I loved - and I feel that  I can say this given that I read a fair amount of WWII fiction; it's kind of my jam - that it was different. It's set in Scotland which I really liked, a lot of the action centred around a little village pub, and, for the most part it's pretty light-hearted, considering. There's no Gestapo here, no concentration camps, and whilst the Luftwaffe are a very real threat, it all feels somehow....safer?

It's not pull on every single one of your heartstrings kind of tragic, it's kind I mean sure it's heavy, it's still set in the war after all and those cute fighter pilots I mentioned are still risking their lives every time they get in their planes and Louisa still lost both her parents to the war and she's only 15 and there's still a really interesting and very relevant even 80 years later look at things like racism (Louisa is mixed race, Jane is German, Ellen is a traveller) and casual misogyny and the tragedy of war but overall this story is nice, and it's exciting and kind of joyful. It's a story about people with no place finding a place together - did I say that already - and it made me feel warm inside on lots of occasions. The whole storyline with Louisa and Jane, the old lady she's paid to look after, is just gorgeous. It's not a harrowing WWII story this one, which is why that bit at the end kind of blindsides you; I was too busy really having a good time to remember that this is Elizabeth Wein and so when she did the thing it made my heart stutter and I just sort of muttered 'oh dear' and had to sit quietly and have a moment and a biscuit. I was not really prepared for the sad.
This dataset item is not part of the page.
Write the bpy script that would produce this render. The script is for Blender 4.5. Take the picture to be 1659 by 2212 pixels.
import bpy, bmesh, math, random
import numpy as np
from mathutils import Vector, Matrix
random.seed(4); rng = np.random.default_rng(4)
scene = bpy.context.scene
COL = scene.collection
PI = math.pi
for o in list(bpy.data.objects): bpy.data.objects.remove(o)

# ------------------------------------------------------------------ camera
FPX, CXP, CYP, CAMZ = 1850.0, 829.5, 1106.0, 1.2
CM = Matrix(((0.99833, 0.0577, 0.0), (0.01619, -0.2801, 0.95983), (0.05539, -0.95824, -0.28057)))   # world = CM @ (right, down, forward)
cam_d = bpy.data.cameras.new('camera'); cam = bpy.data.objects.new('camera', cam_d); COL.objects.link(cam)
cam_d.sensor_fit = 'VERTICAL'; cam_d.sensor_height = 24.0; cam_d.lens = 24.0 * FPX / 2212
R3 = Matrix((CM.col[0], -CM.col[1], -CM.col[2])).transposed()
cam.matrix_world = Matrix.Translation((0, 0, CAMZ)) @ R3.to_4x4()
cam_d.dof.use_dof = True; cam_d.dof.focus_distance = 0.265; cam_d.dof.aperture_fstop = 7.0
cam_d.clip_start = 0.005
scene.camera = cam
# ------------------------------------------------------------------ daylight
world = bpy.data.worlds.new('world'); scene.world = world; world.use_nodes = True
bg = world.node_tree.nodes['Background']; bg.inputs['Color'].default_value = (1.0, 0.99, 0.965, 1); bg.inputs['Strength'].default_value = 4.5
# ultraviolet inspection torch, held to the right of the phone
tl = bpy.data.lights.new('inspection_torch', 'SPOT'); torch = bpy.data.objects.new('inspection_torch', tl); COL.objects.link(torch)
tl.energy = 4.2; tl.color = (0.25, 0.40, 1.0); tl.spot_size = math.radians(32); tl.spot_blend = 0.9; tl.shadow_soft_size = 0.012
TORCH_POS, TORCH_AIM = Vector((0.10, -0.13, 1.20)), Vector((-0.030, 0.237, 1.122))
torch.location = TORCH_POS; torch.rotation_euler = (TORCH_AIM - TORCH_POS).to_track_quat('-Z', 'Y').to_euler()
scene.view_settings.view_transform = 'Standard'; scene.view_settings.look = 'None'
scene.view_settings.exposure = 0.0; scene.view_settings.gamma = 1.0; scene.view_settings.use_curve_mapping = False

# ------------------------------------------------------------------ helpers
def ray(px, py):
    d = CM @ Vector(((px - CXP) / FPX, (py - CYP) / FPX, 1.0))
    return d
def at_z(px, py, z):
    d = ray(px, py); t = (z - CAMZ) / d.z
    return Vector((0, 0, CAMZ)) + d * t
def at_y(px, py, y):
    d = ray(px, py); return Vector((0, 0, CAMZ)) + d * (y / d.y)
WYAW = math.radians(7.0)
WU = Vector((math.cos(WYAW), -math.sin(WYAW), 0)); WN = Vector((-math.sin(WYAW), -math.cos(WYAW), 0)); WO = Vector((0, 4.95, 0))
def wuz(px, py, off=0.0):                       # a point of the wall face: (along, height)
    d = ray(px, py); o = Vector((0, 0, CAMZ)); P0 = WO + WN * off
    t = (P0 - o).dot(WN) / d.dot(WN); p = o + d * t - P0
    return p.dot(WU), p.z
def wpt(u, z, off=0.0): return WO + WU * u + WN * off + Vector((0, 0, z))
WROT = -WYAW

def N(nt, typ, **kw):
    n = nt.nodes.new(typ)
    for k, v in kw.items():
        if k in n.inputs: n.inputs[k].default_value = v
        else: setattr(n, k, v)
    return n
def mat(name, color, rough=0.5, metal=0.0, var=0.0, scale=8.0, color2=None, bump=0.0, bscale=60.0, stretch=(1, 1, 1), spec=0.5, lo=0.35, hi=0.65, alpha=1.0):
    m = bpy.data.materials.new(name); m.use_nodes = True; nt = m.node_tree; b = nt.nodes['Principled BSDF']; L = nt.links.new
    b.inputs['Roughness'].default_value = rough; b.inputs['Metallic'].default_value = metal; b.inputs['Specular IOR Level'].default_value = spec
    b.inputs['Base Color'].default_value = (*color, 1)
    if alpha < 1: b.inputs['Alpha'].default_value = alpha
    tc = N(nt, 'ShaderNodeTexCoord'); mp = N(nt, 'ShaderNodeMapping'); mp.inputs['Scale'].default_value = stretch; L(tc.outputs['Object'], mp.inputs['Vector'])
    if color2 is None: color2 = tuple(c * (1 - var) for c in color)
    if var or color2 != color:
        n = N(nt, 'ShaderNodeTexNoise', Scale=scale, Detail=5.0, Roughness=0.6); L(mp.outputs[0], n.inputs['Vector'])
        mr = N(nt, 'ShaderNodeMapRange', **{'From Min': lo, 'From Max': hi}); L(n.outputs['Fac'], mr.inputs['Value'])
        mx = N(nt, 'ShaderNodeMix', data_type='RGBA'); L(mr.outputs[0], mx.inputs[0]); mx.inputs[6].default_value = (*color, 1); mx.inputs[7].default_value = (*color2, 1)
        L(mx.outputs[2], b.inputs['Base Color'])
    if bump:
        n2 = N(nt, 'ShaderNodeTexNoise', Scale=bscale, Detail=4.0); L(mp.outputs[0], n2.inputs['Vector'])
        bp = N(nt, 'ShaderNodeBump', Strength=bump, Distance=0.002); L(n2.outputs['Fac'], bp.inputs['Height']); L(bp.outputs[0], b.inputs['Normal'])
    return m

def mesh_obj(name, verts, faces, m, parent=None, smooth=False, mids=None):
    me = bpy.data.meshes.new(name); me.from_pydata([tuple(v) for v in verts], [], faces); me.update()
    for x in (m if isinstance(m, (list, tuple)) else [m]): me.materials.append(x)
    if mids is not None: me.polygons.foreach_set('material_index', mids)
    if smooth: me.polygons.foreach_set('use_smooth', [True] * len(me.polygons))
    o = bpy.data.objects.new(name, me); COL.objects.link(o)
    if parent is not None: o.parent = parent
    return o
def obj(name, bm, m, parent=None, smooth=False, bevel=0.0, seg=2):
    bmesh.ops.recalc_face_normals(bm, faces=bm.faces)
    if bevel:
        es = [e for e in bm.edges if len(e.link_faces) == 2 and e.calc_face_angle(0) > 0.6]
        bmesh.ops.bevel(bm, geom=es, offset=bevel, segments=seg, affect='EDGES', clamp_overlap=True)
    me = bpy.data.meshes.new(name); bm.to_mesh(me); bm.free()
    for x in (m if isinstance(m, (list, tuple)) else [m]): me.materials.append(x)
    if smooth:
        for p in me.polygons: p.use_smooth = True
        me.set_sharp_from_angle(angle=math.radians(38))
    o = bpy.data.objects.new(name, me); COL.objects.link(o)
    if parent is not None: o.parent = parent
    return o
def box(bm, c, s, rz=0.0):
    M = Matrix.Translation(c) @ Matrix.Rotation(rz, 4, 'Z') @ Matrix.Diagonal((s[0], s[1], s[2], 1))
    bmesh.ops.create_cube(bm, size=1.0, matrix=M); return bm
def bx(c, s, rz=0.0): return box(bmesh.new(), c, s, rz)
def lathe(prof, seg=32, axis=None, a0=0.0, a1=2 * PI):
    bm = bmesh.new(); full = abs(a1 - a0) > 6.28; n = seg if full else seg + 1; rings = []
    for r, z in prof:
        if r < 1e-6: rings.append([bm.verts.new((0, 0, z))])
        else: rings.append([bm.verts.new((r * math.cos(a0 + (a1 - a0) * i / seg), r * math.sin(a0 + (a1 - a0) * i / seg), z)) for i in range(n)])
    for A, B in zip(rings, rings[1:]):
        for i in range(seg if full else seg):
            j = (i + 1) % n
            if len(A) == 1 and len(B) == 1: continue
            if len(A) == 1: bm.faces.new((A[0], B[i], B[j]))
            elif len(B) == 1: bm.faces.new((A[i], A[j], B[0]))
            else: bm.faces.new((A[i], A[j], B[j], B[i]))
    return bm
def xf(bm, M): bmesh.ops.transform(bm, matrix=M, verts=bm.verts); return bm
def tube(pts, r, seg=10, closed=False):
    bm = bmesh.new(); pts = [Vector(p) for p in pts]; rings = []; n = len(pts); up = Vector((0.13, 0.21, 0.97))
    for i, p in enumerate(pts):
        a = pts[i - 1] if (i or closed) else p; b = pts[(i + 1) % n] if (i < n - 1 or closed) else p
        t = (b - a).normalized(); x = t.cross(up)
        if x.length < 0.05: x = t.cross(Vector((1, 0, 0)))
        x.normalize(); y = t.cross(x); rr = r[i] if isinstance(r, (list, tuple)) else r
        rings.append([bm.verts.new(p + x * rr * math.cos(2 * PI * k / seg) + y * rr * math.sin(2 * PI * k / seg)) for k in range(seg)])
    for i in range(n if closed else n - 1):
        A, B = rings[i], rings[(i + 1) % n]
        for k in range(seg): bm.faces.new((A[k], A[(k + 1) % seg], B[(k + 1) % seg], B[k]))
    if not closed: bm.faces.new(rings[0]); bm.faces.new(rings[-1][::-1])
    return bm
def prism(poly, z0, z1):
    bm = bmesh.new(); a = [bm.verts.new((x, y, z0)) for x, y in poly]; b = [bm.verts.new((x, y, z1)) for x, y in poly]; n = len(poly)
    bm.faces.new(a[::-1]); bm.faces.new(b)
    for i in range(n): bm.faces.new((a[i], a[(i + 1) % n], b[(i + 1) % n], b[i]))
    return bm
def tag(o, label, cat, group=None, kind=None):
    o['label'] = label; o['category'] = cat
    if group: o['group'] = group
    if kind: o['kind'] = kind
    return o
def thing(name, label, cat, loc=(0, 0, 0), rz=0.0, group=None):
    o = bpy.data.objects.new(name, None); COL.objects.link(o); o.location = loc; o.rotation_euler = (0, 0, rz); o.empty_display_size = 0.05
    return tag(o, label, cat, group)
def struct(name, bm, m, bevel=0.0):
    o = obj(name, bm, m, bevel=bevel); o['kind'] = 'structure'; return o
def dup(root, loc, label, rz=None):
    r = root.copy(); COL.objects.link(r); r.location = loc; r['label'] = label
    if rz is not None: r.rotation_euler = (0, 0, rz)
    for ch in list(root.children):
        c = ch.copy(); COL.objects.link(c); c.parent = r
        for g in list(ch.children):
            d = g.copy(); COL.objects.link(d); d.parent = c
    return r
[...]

It's beautifully written - so many lines I could pull out and quote and the level of detail and the amount of research that has obviously gone into it is mind-blowing - and the book is so much the richer for it. The narrative is solid and the characterisation is stand-out, every single person you meet on these pages feels fully formed and real and you root for them all, even the ones you don't like, because they're fighting a war, dammit and even as they're laughing and joking and teasing in the bar, that fact is always there, like you imagine it would always have been there for them. It's very cleverly done. Oh God, as well, the dead men's money, the tradition the boys have of putting a coin in the wood above the bar before they go on a flight and using that coin to buy a pint when they get back, if they get back. I am not fine.

It's set in the same world as Verity, I said that already I know, so even though there are characters you'll know if you've read that (Jamie! Queenie!) and knowing them adds a certain depth and a certain emotion to the story (I'm not crying, you're crying) this book is actually set before the events of that one and works perfectly as a standalone. Don't let not having read Code Name Verity put you off picking up this. In fact, it might even be a good place to start, a softer book in many ways than its older book sibling (there's another two in the same 'series' too so plenty to go at).

Wein has nailed it again, frankly, and proven that - for me at least - she's up there with the best in her genre. The Enigma Game proves her versatility; all of the stuff with the code breaker was so interesting, and I am always here for a good spy story; that coupled with the fighter squadron was so exciting; I love that she had a diverse female character in her book set in 1940 and she managed to weave that so beautifully into the story; I love that she had an old lady who was an old lady but who still had so much to offer; I loved how she built to a climax that perhaps wasn't the climax you expected but that you still felt you felt deep in your chest; I loved the way all the women in this book pulled together, worked together, wanted to make their mark. I just really really loved it.

And it's out this week - on Thursday in fact - so you can love it too!

Thank you so much to Faye Rogers and Bloomsbury for setting me up with a copy. I am so very obviously delighted.